Mario Götze has the face of a choirboy and the sort of wispy fuzz on his chin that would be derided as “bum fluff” in an unforgiving schoolyard. He also has venom in his striker’s boots, venom with which he delivered death to Argentina in the World Cup final in Rio de Janeiro.
We had had a captivating but goalless 90 minutes of regulation play and were in the game’s supplementary phase. Andre Schürrle, Germany’s winger, ran down Argentina’s left flank and looped a luscious pass to Götze in the 23rd minute of extra time. Götze, the German center-forward, had made his way into a scoring position behind a scrum of defenders, and what he did next was balletic and ruthless: He let the ball come on to his chest, which was tensed to receive it but soft enough to drop the ball to his feet; and as the ball descended, the pace of Schürrle’s pass having been taken off it, Götze whipped it into the Argentine goal. Germany led 1-0. Minutes later, it had won, 1-0.

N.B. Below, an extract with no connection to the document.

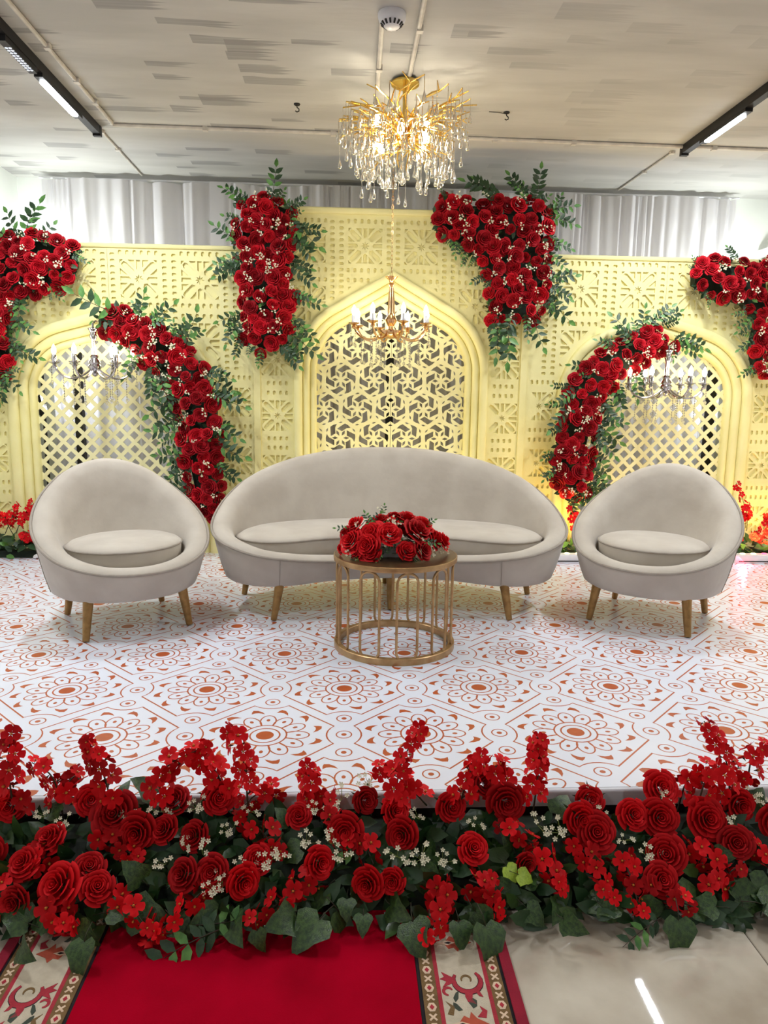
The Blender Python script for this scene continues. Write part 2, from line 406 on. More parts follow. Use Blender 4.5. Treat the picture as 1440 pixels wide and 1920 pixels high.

Let us pause, here, for a taste of numbers: Until Götze’s goal, scored with just over six minutes left on the clock, Argentina had not conceded for 457 minutes of play. That is an astonishing spell of impregnability, one that looked set to last through to a penalty shoot-out tonight. In dramatic narrative, this was the match-up of accomplished opposites: Superb attackers (the Germans), versus consummate counter-attackers (the Argentines); the team with the most goals in the World Cup against the one that had been hardest to score against.
In the scheme of football justice, righteous victory should always be the attackers’, and in that sense Germany deserved to hold aloft the Cup. Yet Argentina had the best chances of the game, one of which will give Gonzalo Higuain, the man who missed it, nightmares for the rest of his life. In the 21st minute, Toni Kroos, the industrious (and likeable) German midfielder, attempted to head the ball back to his own goalkeeper, plopping the ball instead at the feet of Higuain, Argentina’s striker. It was as if the latter had been handed a bounteous gift, a hamper full of every sort of wurst and ham, with Kroos even offering to set up table for him. And what would sir like to drink with his repast?
All Higuain had to do was pause, mark his target, and kick Argentina to ecstasy. But Higuain lost his sang-froid. He kicked too early, and he kicked wide. As if on cue, the TV commentators asked “Will he live to regret that?” This writer, who had fancied Argentina as victors all along, was beset at this point with a queasy feeling in the pit of his stomach. The Germans would, surely, punish such profligacy.
Both sides had a handful of chances: Benedikt Howedes cannoned a header onto the Argentine goal post just before halftime, and Rodrigo Palacio made a pig’s ear (to match his execrable hairstyle) of a gilded opportunity to score midway through the second half. Lionel Messi, who went into this game with the intention of securing the world’s recognition as an “undisputed great,” showed us teasing, taunting flashes of his virtuosity. But he did not deliver, his last free kick, taken 25 yards from the German goal, being a forlorn, clumsy attempt to conjure some magic. He seemed miffed, after the game, to be adjudged the best player of the tournament. In truth, he wasn’t the best at all; and the frown on his face suggested that he knew that the award was a sop. (The best player was Manuel Neuer, Germany’s goalkeeper, but ‘keepers are seldom lauded in this way.)
As a spectacle, the final was more than pleasing. Not since 1986, in Mexico City, has there been a more accomplished and entertaining first half as the one we witnessed at Rio. Both teams played with guts and ambition, and they were mindful, one assumes, of not repeating the infernal horror that was the final in 1990, when the two sides last met for the Cup. After a month in Brazil, we had the two best teams contest the last game; and as the hosts sulked, bewildered still by their ignominious absence from the final, we were given a game to remember, a lesson in the defensive arts. But it lacked the one ingredient that has largely been absent from this World Cup: cold-blooded finishing in front of goal. For that we’ll have to wait until 2018, in Russia, a more suitable venue for all things cut-throat.